Juliana Maurer (JM): The starting point for me was when I moved to Amsterdam in 2017 to take up the temporary Fine Arts and Design master's program “Radical Cut-up” at the Sandberg Instituut directed by Lukas Feireiss. It was a programme with a focus on collaboration, experimental forms of creative production and interdisciplinarity.

iF: On your website you write that you create space for unexpected results with a mixture of controlled and uncontrolled processes. How do you find room for uncontrolled processes?

JM: What interests me are unconventional interactions with materials, leading to unexpected outcomes. Outcomes that I could not have planned for. I like to work in a naive process, to make results emerge which I could not have expected beforehand. Sometimes mistakes happen while working with a material, and from these mistakes I draw new exciting moments.

Another approach of mine is to focus on the material as the main actor and guide. When I combine glass and ceramics in one sculpture, I can only control the outcome to a certain point. The magic happens during the firing process, when the glass melts and connects with the ceramic. The aggregate states of the materials are exchanged in the process and the glass starts flowing. For me, these are moments when really interesting things happen. I relinquish control to the material.

Juliana Maurer, Designer & Artist


“I relinquish control to the material.”

iF: As you gain more experience, your knowledge of materials is bound to grow. How do you maintain a playful naiveté?

JM: I try to go ways that I haven't gone before. It can be really small details: I use a technique that I've used before, but with a different material. The expertise I've acquired only applies to one material or technique, meaning I can just replace the known material or technique with something unknown. 

iF: Your work "Stena" addresses the alienation of people from nature. You describe the work as allowing people to bring a part of nature home. What role does sustainability play in your practice? 

JM: Sustainability is very important to me. It shows in my choice of materials. For example, I work a lot with ceramics, which is a material where nothing is wasted. The pieces that are not fired can always be recycled by dissolving them in water. After that, they can be reused. 

Glazes are a problem for the recycling process. For this reason, I rarely work with glazes, so even the finished piece can be reused. Working with glass and stone, like with "Stena", I wanted to use basic materials. The stone remains in its natural state, and the glass is just melted sand, which can be recycled again without losing the material properties. My works are a mixture of art and design objects. I am often not interested in producing a mass product but consciously choose small editions and unique pieces.

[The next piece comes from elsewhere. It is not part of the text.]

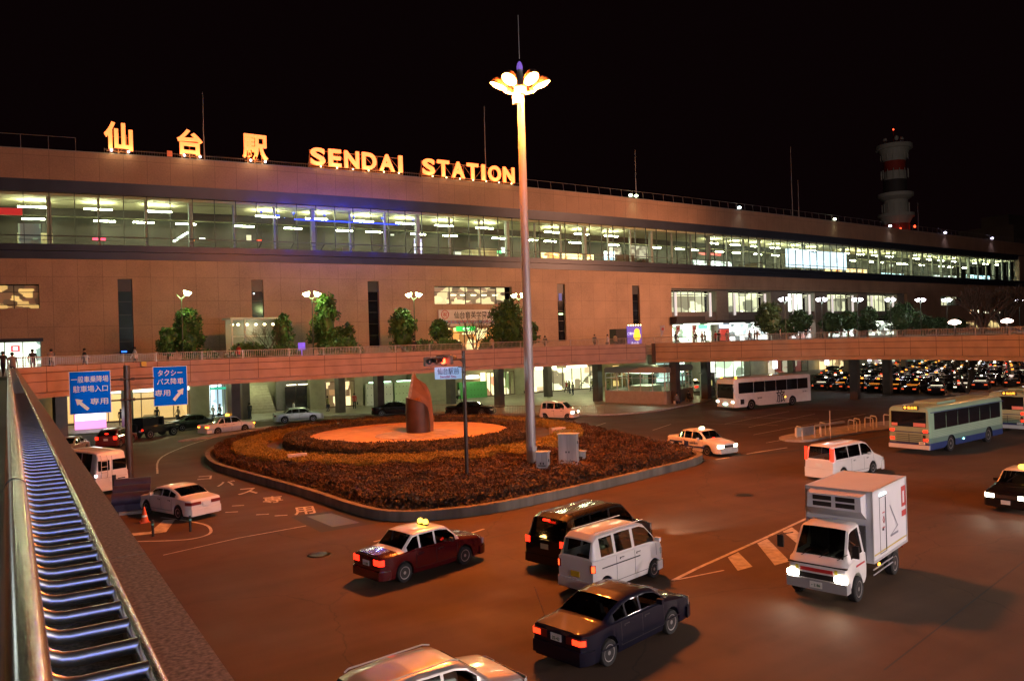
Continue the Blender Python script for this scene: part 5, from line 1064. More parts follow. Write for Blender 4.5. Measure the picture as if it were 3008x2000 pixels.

AWitF (A Walk in the Forest) | Stena

iF Design - iF Magazine: Interview with Juliana Maurer - AWitF (A Walk in the Forest)

AWitF (A Walk in the Forest)

2022

A Walk in the Forest is a series of ceramic sculptures which can be used as vases. Every piece is handmade and unique.

iF Design - iF Magazine - Interview with Juliana Maurer - Stena: hand-blown glass carafe on natural soapstone

Stena

2019

Stena is a hand-blown glass carafe which makes use of the thermal function of natural soapstone. Every piece is handmade and unique.

iF: What trends are you observing in the field of innovative materials? How will this develop in the future?

JM: More and more attention is being paid to alternative materials, such as mycelium, and how they can be used in mass production. We need materials that are easily manufactured, conserve resources and work at scale. Also, the responsibility for materials will lie much more with designers in terms of making sustainable choices. When we look at conventional industrial or product design, we have to ask ourselves: are the products made in such a way that they can be easily repaired? 

I think these questions will become more and more important and the responsibility can't lie solely with the consumer, but mainly with the people who make and develop the products. Meaning designers and manufacturers.